▼
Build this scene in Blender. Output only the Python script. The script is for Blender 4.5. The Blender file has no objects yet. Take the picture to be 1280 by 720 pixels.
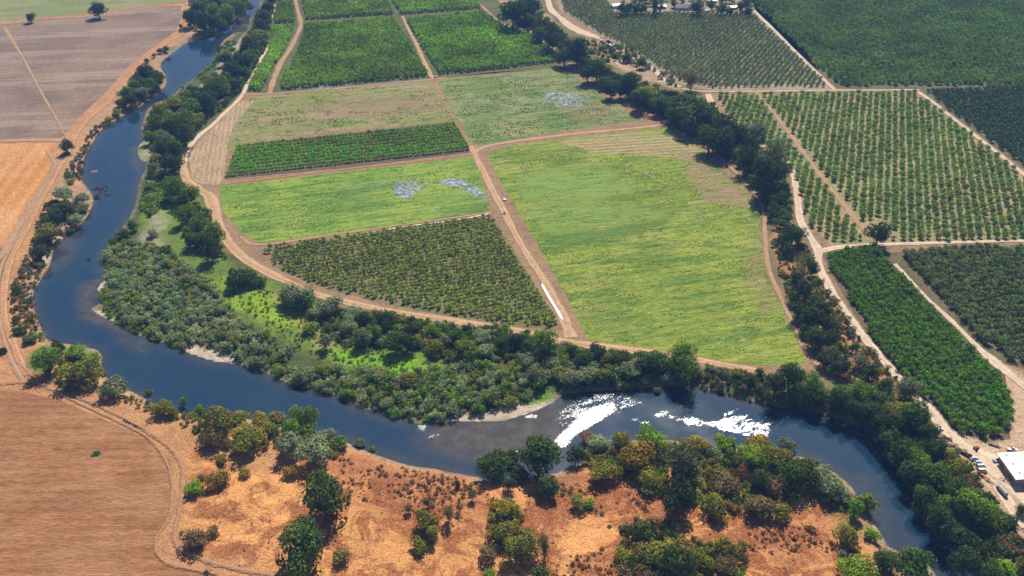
SUN_E, SKY_S, HAZE, EXPO = 5.0, .05, .00011, .5
import time
T0 = time.time()
import bpy, math, random
import numpy as np
from mathutils import Vector
from mathutils.geometry import tessellate_polygon
S = bpy.context.scene
C = S.collection
R = math.radians
PI = math.pi
rng = np.random.default_rng(7)
random.seed(7)

# ---------------------------------------------------------------- camera model (X right, Y away, Z up)
CH, F, PITCH = 340.0, 1200.0, R(31)
sp, cp = math.sin(PITCH), math.cos(PITCH)
WZ = -3.0                                    # river level

def ray(px, py):
    u, v = (px-640)/F, (py-360)/F
    return u, cp - v*sp, -sp - v*cp
def at(px, py, z=0.0):
    x, y, dz = ray(px, py)
    t = (z-CH)/dz
    return x*t, y*t
def proj(x, y, z=0.0):
    dz = z-CH
    zd = y*cp - dz*sp
    return 640+F*x/zd, 360+F*(-(y*sp+dz*cp))/zd
def mpp(x, y, z=0.0):                        # metres per photo pixel at a point
    return (y*cp-(z-CH)*sp)/F
def W(pts, z=0.0):
    return np.array([at(a, b, z) for a, b in pts])

# ---------------------------------------------------------------- numpy helpers
def vnoise(x, y, seed=0):
    xi = np.floor(x).astype(np.int64); yi = np.floor(y).astype(np.int64)
    xf = x-xi; yf = y-yi
    def h(a, b):
        n = (a*374761393 + b*668265263 + seed*1442695041) & 0xffffffff
        n = ((n ^ (n >> 13))*1274126177) & 0xffffffff
        return ((n ^ (n >> 16)) & 0xffff)/65535.0
    u = xf*xf*(3-2*xf); v = yf*yf*(3-2*yf)
    return (h(xi, yi)*(1-u)+h(xi+1, yi)*u)*(1-v) + (h(xi, yi+1)*(1-u)+h(xi+1, yi+1)*u)*v
def fbm(x, y, s, seed=0, o=3):
    r = 0; a = .5; t = 0
    for i in range(o):
        r = r + a*vnoise(x/s, y/s, seed+i*17); t += a; a *= .5; s *= .5
    return r/t
def inside(P, x, y):
    x = np.asarray(x); y = np.asarray(y)
    c = np.zeros(x.shape, bool); n = len(P)
    for i in range(n):
        x1, y1 = P[i]; x2, y2 = P[(i+1) % n]
        if y1 == y2: continue
        m = ((y1 > y) != (y2 > y)) & (x < (x2-x1)*(y-y1)/(y2-y1)+x1)
        c ^= m
    return c
def sdist(P, x, y):                          # + outside, - inside
    x = np.asarray(x, float); y = np.asarray(y, float)
    if x.size < 64:                          # few points: one vectorised pass over the outline
        A = np.asarray(P); B = np.roll(A, -1, 0); E = B-A; q = np.stack([x.ravel(), y.ravel()], 1)[:, None]
        t = np.clip(((q-A)*E).sum(2)/((E*E).sum(1)+1e-9), 0, 1)[..., None]
        dd = np.sqrt((((q-A-t*E)**2).sum(2)).min(1))
        cr = ((A[:, 1] > q[..., 1]) != (B[:, 1] > q[..., 1])) & (q[..., 0] < E[:, 0]*(q[..., 1]-A[:, 1])/np.where(E[:, 1] == 0, 1, E[:, 1])+A[:, 0])
        return (np.where(cr.sum(1) % 2 == 1, -1, 1)*dd).reshape(x.shape)
    d = np.full(x.shape, 1e12); n = len(P)
    for i in range(n):
        ax, ay = P[i]; bx, by = P[(i+1) % n]
        ex, ey = bx-ax, by-ay; L = ex*ex+ey*ey+1e-9
        t = np.clip(((x-ax)*ex+(y-ay)*ey)/L, 0, 1)
        d = np.minimum(d, (x-ax-t*ex)**2+(y-ay-t*ey)**2)
    return np.where(inside(P, x, y), -1, 1)*np.sqrt(d)
def sstep(a, b, v):
    t = np.clip((v-a)/(b-a), 0, 1); return t*t*(3-2*t)
def smooth_line(pts, step, closed=False):
    P = np.asarray(pts, float); n = len(P); out = []
    for i in range(n if closed else n-1):
        p1, p2 = P[i], P[(i+1) % n]
        p0 = P[i-1] if (closed or i > 0) else 2*p1-p2
        p3 = P[(i+2) % n] if (closed or i+2 < n) else 2*p2-p1
        k = max(1, int(np.hypot(*(p2-p1))/step))
        for j in range(k):
            t = j/k
            out.append(.5*((2*p1)+(-p0+p2)*t+(2*p0-5*p1+4*p2-p3)*t*t+(-p0+3*p1-3*p2+p3)*t**3))
    if not closed: out.append(P[-1])
    return np.array(out)

# ---------------------------------------------------------------- mesh building
def np_mesh(name, V, Fq, mat=None, attrs=None, smooth=False):
    """V (n,3); Fq (m,k) all faces with k corners; attrs {name: (n,3) colour or (n,) float}"""
    me = bpy.data.meshes.new(name)
    V = np.ascontiguousarray(V, np.float32); Fq = np.ascontiguousarray(Fq, np.int32)
    m, k = Fq.shape
    me.vertices.add(len(V)); me.vertices.foreach_set('co', V.ravel())
    me.loops.add(m*k); me.loops.foreach_set('vertex_index', Fq.ravel())
    me.polygons.add(m); me.polygons.foreach_set('loop_start', np.arange(0, m*k, k, dtype=np.int32))
    if smooth: me.polygons.foreach_set('use_smooth', np.ones(m, bool))
    for a, val in (attrs or {}).items():
        val = np.asarray(val, np.float32)
        if val.ndim == 2:
            at_ = me.attributes.new(a, 'FLOAT_COLOR', 'POINT')
            at_.data.foreach_set('color', np.concatenate([val, np.ones((len(val), 1), np.float32)], 1).ravel())
        else:
            at_ = me.attributes.new(a, 'FLOAT', 'POINT'); at_.data.foreach_set('value', val)
    if mat: me.materials.append(mat)
    me.update(calc_edges=True)
    return me
def py_mesh(name, verts, faces, mats=None, fm=None, smooth=False):
    me = bpy.data.meshes.new(name); me.from_pydata([tuple(v) for v in verts], [], faces)
    for m in (mats or []): me.materials.append(m)
    if fm: me.polygons.foreach_set('material_index', fm)
    if smooth: me.polygons.foreach_set('use_smooth', [True]*len(me.polygons))
    me.update(); return me
def link(name, data, parent=None, loc=(0, 0, 0), rz=0.0, sc=None, **props):
    o = bpy.data.objects.new(name, data); C.objects.link(o)
    o.location = loc; o.rotation_euler = (0, 0, rz)
    if sc is not None: o.scale = sc
    if parent is not None: o.parent = parent
    for k, v in props.items(): o[k] = v
    return o

# ---------------------------------------------------------------- materials
class N:
    def __init__(s, name):
        s.m = bpy.data.materials.new(name); s.m.use_nodes = True
        s.t = s.m.node_tree; s.t.nodes.clear(); s.out = s.n('ShaderNodeOutputMaterial')
    def n(s, typ, **kw):
        x = s.t.nodes.new(typ)
        for k, v in kw.items(): setattr(x, k, v)
        return x
    def l(s, a, b): s.t.links.new(a, b)
    def noise(s, vec, scale, detail=3, rough=.55, dist=0.0):
        x = s.n('ShaderNodeTexNoise'); x.inputs['Scale'].default_value = scale
        x.inputs['Detail'].default_value = detail; x.inputs['Roughness'].default_value = rough
        x.inputs['Distortion'].default_value = dist
        if vec is not None: s.l(vec, x.inputs['Vector'])
        return x.outputs['Fac']
    def rampf(s, f, a, b, lo=0.0, hi=1.0):
        x = s.n('ShaderNodeMapRange', clamp=True, interpolation_type='SMOOTHSTEP')
        for i, v in zip(('From Min', 'From Max', 'To Min', 'To Max'), (a, b, lo, hi)): x.inputs[i].default_value = v
        s.l(f, x.inputs['Value']); return x.outputs['Result']
    def mix(s, f, a, b, typ='MIX'):
        x = s.n('ShaderNodeMix', data_type='RGBA', blend_type=typ)
        for sock, v in ((x.inputs[0], f), (x.inputs[6], a), (x.inputs[7], b)):
            if isinstance(v, (int, float)): sock.default_value = v
            elif isinstance(v, tuple): sock.default_value = (*v, 1)
            else: s.l(v, sock)
        return x.outputs[2]
    def math(s, op, a, b=0.0):
        x = s.n('ShaderNodeMath', operation=op)
        for sock, v in ((x.inputs[0], a), (x.inputs[1], b)):
            if isinstance(v, (int, float)): sock.default_value = v
            else: s.l(v, sock)
        return x.outputs[0]
    def mapping(s, vec, scale=(1, 1, 1), rz=0.0, loc=(0, 0, 0)):
        # rotate first, then scale
        r = s.n('ShaderNodeVectorRotate', rotation_type='Z_AXIS'); r.inputs['Angle'].default_value = -rz
        s.l(vec, r.inputs['Vector'])
        x = s.n('ShaderNodeVectorMath', operation='MULTIPLY'); s.l(r.outputs[0], x.inputs[0])
        x.inputs[1].default_value = scale; return x.outputs[0]
    def pos(s): return s.n('ShaderNodeNewGeometry').outputs['Position']
    def attr(s, name, color=True):
        x = s.n('ShaderNodeAttribute', attribute_name=name); return x.outputs['Color' if color else 'Fac']
    def bump(s, h, dist, strength=1.0):
        x = s.n('ShaderNodeBump'); x.inputs['Distance'].default_value = dist; x.inputs['Strength'].default_value = strength
        s.l(h, x.inputs['Height']); return x.outputs['Normal']
    def pbr(s, col, rough=.9, normal=None, spec=.25, metal=0.0):
        b = s.n('ShaderNodeBsdfPrincipled')
        if isinstance(col, tuple): b.inputs['Base Color'].default_value = (*col, 1)
        else: s.l(col, b.inputs['Base Color'])
        if isinstance(rough, (int, float)): b.inputs['Roughness'].default_value = rough
        else: s.l(rough, b.inputs['Roughness'])
        b.inputs['Specular IOR Level'].default_value = spec; b.inputs['Metallic'].default_value = metal
        if normal is not None: s.l(normal, b.inputs['Normal'])
        return b
    def done(s, sh): s.l(sh, s.out.inputs['Surface']); return s.m

def simple_mat(name, col, rough=.7, var=.25, scale=2.0, spec=.3, metal=0.0, bump=.0):
    n = N(name); p = n.n('ShaderNodeTexCoord').outputs['Object']
    nz = n.noise(p, scale, 4)
    k = n.rampf(nz, .3, .7, 1-var, 1+var*.6)
    c = n.mix(1.0, tuple(col), k, 'MULTIPLY')
    nm = n.bump(nz, bump) if bump else None
    return n.done(n.pbr(c, rough, nm, spec, metal).outputs[0])

def ground_mat():
    n = N('bare_ground'); p = n.pos(); col = n.attr('Col'); rg = n.attr('rough', False)
    fine = n.noise(p, .9, 5, .7); mid = n.noise(p, .14, 5, .68, .6); big = n.noise(p, .03, 4)
    c = n.mix(1.0, col, n.rampf(fine, .3, .72, .62, 1.38), 'MULTIPLY')
    c = n.mix(n.rampf(mid, .48, .64, 0, .55), c, n.mix(1.0, col, (.62, .50, .46), 'MULTIPLY'))
    c = n.mix(n.rampf(big, .5, .65, 0, .35), c, n.mix(1.0, col, (1.22, 1.18, 1.1), 'MULTIPLY'))
    # rust-red dead brush and pale straw, only where the dry slopes are
    red = n.math('MULTIPLY', n.rampf(n.noise(p, .045, 6, .74, .8), .45, .55, 0, .85), rg)
    c = n.mix(red, c, n.mix(n.rampf(fine, .35, .7), (.15, .050, .025), (.42, .15, .055)))
    grey = n.math('MULTIPLY', n.rampf(n.noise(p, .25, 6, .8), .60, .68, 0, .7), rg)
    c = n.mix(grey, c, (.30, .27, .17))
    h = n.math('ADD', n.math('MULTIPLY', fine, .35), n.math('MULTIPLY', mid, 1.3))
    return n.done(n.pbr(c, .95, n.bump(h, 1.6, .8), .1).outputs[0])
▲
From the first line of the listing above, repeat every line through the one holding "return np.array([at(a, b, z)". Both ends count, and pictures stay out.

Build this scene in Blender. Output only the Python script. The script is for Blender 4.5. The Blender file has no objects yet. Take the picture to be 1280 by 720 pixels.
SUN_E, SKY_S, HAZE, EXPO = 5.0, .05, .00011, .5
import time
T0 = time.time()
import bpy, math, random
import numpy as np
from mathutils import Vector
from mathutils.geometry import tessellate_polygon
S = bpy.context.scene
C = S.collection
R = math.radians
PI = math.pi
rng = np.random.default_rng(7)
random.seed(7)

# ---------------------------------------------------------------- camera model (X right, Y away, Z up)
CH, F, PITCH = 340.0, 1200.0, R(31)
sp, cp = math.sin(PITCH), math.cos(PITCH)
WZ = -3.0                                    # river level

def ray(px, py):
    u, v = (px-640)/F, (py-360)/F
    return u, cp - v*sp, -sp - v*cp
def at(px, py, z=0.0):
    x, y, dz = ray(px, py)
    t = (z-CH)/dz
    return x*t, y*t
def proj(x, y, z=0.0):
    dz = z-CH
    zd = y*cp - dz*sp
    return 640+F*x/zd, 360+F*(-(y*sp+dz*cp))/zd
def mpp(x, y, z=0.0):                        # metres per photo pixel at a point
    return (y*cp-(z-CH)*sp)/F
def W(pts, z=0.0):
    return np.array([at(a, b, z) for a, b in pts])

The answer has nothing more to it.